*Raw data*:
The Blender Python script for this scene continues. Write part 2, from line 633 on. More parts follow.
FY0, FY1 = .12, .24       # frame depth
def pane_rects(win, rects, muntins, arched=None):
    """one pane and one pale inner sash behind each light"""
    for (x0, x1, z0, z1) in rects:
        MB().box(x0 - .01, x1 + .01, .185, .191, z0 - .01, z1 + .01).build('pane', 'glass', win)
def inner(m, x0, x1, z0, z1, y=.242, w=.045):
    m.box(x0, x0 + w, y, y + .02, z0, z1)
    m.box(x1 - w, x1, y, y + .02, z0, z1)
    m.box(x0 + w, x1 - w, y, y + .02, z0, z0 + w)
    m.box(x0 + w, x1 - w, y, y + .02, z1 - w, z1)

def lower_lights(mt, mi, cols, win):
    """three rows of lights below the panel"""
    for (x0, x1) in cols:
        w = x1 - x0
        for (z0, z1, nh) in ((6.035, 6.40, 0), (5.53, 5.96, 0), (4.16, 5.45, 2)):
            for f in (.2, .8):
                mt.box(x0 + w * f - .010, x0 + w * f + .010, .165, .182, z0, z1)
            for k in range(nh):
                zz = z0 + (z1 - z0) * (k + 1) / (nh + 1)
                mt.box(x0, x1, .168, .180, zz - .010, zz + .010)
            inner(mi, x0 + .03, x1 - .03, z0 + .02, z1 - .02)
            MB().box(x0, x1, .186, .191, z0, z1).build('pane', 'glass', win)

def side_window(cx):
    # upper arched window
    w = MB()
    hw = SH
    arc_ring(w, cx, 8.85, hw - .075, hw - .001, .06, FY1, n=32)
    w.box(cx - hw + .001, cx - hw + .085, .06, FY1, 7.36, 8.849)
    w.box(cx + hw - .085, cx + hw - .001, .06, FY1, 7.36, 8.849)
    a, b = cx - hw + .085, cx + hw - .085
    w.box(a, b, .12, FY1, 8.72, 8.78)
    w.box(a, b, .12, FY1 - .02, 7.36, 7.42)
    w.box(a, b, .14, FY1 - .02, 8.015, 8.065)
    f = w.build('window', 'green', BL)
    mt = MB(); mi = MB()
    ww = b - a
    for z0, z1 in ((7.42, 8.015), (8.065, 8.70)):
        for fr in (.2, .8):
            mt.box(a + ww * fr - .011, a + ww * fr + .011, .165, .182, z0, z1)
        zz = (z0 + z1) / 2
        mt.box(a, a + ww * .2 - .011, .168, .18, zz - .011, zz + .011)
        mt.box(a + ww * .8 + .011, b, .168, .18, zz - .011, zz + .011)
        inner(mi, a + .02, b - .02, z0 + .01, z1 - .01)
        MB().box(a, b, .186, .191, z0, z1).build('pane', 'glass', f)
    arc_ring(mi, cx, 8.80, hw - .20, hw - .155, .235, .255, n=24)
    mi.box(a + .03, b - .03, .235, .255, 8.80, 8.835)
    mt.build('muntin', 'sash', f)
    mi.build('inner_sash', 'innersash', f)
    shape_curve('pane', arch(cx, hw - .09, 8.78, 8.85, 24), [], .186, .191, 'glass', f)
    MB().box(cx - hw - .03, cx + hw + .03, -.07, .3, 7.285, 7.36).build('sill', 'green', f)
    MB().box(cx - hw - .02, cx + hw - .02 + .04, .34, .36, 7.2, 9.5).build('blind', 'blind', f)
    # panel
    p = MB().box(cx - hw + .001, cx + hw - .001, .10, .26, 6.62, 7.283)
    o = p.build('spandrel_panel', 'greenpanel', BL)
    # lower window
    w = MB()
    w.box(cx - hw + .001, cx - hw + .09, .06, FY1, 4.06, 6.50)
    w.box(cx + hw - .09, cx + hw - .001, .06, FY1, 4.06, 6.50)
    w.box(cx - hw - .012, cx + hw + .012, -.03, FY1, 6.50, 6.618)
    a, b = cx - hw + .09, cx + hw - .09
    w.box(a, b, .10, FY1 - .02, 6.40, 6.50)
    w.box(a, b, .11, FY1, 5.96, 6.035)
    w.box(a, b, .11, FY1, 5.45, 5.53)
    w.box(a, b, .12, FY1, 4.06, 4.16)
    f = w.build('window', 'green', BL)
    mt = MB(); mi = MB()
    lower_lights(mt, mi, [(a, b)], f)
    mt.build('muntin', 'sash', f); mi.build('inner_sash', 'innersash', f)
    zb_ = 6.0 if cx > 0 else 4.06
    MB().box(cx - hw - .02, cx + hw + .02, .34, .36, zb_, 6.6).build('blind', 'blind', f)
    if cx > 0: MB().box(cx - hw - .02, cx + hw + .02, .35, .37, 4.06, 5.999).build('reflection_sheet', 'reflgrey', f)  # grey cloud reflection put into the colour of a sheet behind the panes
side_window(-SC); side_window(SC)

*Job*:
Quote every line of the data, word for word.

*Exercise response*:
The Blender Python script for this scene continues. Write part 2, from line 633 on. More parts follow.
FY0, FY1 = .12, .24       # frame depth
def pane_rects(win, rects, muntins, arched=None):
    """one pane and one pale inner sash behind each light"""
    for (x0, x1, z0, z1) in rects:
        MB().box(x0 - .01, x1 + .01, .185, .191, z0 - .01, z1 + .01).build('pane', 'glass', win)
def inner(m, x0, x1, z0, z1, y=.242, w=.045):
    m.box(x0, x0 + w, y, y + .02, z0, z1)
    m.box(x1 - w, x1, y, y + .02, z0, z1)
    m.box(x0 + w, x1 - w, y, y + .02, z0, z0 + w)
    m.box(x0 + w, x1 - w, y, y + .02, z1 - w, z1)

def lower_lights(mt, mi, cols, win):
    """three rows of lights below the panel"""
    for (x0, x1) in cols:
        w = x1 - x0
        for (z0, z1, nh) in ((6.035, 6.40, 0), (5.53, 5.96, 0), (4.16, 5.45, 2)):
            for f in (.2, .8):
                mt.box(x0 + w * f - .010, x0 + w * f + .010, .165, .182, z0, z1)
            for k in range(nh):
                zz = z0 + (z1 - z0) * (k + 1) / (nh + 1)
                mt.box(x0, x1, .168, .180, zz - .010, zz + .010)
            inner(mi, x0 + .03, x1 - .03, z0 + .02, z1 - .02)
            MB().box(x0, x1, .186, .191, z0, z1).build('pane', 'glass', win)

def side_window(cx):
    # upper arched window
    w = MB()
    hw = SH
    arc_ring(w, cx, 8.85, hw - .075, hw - .001, .06, FY1, n=32)
    w.box(cx - hw + .001, cx - hw + .085, .06, FY1, 7.36, 8.849)
    w.box(cx + hw - .085, cx + hw - .001, .06, FY1, 7.36, 8.849)
    a, b = cx - hw + .085, cx + hw - .085
    w.box(a, b, .12, FY1, 8.72, 8.78)
    w.box(a, b, .12, FY1 - .02, 7.36, 7.42)
    w.box(a, b, .14, FY1 - .02, 8.015, 8.065)
    f = w.build('window', 'green', BL)
    mt = MB(); mi = MB()
    ww = b - a
    for z0, z1 in ((7.42, 8.015), (8.065, 8.70)):
        for fr in (.2, .8):
            mt.box(a + ww * fr - .011, a + ww * fr + .011, .165, .182, z0, z1)
        zz = (z0 + z1) / 2
        mt.box(a, a + ww * .2 - .011, .168, .18, zz - .011, zz + .011)
        mt.box(a + ww * .8 + .011, b, .168, .18, zz - .011, zz + .011)
        inner(mi, a + .02, b - .02, z0 + .01, z1 - .01)
        MB().box(a, b, .186, .191, z0, z1).build('pane', 'glass', f)
    arc_ring(mi, cx, 8.80, hw - .20, hw - .155, .235, .255, n=24)
    mi.box(a + .03, b - .03, .235, .255, 8.80, 8.835)
    mt.build('muntin', 'sash', f)
    mi.build('inner_sash', 'innersash', f)
    shape_curve('pane', arch(cx, hw - .09, 8.78, 8.85, 24), [], .186, .191, 'glass', f)
    MB().box(cx - hw - .03, cx + hw + .03, -.07, .3, 7.285, 7.36).build('sill', 'green', f)
    MB().box(cx - hw - .02, cx + hw - .02 + .04, .34, .36, 7.2, 9.5).build('blind', 'blind', f)
    # panel
    p = MB().box(cx - hw + .001, cx + hw - .001, .10, .26, 6.62, 7.283)
    o = p.build('spandrel_panel', 'greenpanel', BL)
    # lower window
    w = MB()
    w.box(cx - hw + .001, cx - hw + .09, .06, FY1, 4.06, 6.50)
    w.box(cx + hw - .09, cx + hw - .001, .06, FY1, 4.06, 6.50)
    w.box(cx - hw - .012, cx + hw + .012, -.03, FY1, 6.50, 6.618)
    a, b = cx - hw + .09, cx + hw - .09
    w.box(a, b, .10, FY1 - .02, 6.40, 6.50)
    w.box(a, b, .11, FY1, 5.96, 6.035)
    w.box(a, b, .11, FY1, 5.45, 5.53)
    w.box(a, b, .12, FY1, 4.06, 4.16)
    f = w.build('window', 'green', BL)
    mt = MB(); mi = MB()
    lower_lights(mt, mi, [(a, b)], f)
    mt.build('muntin', 'sash', f); mi.build('inner_sash', 'innersash', f)
    zb_ = 6.0 if cx > 0 else 4.06
    MB().box(cx - hw - .02, cx + hw + .02, .34, .36, zb_, 6.6).build('blind', 'blind', f)
    if cx > 0: MB().box(cx - hw - .02, cx + hw + .02, .35, .37, 4.06, 5.999).build('reflection_sheet', 'reflgrey', f)  # grey cloud reflection put into the colour of a sheet behind the panes
side_window(-SC); side_window(SC)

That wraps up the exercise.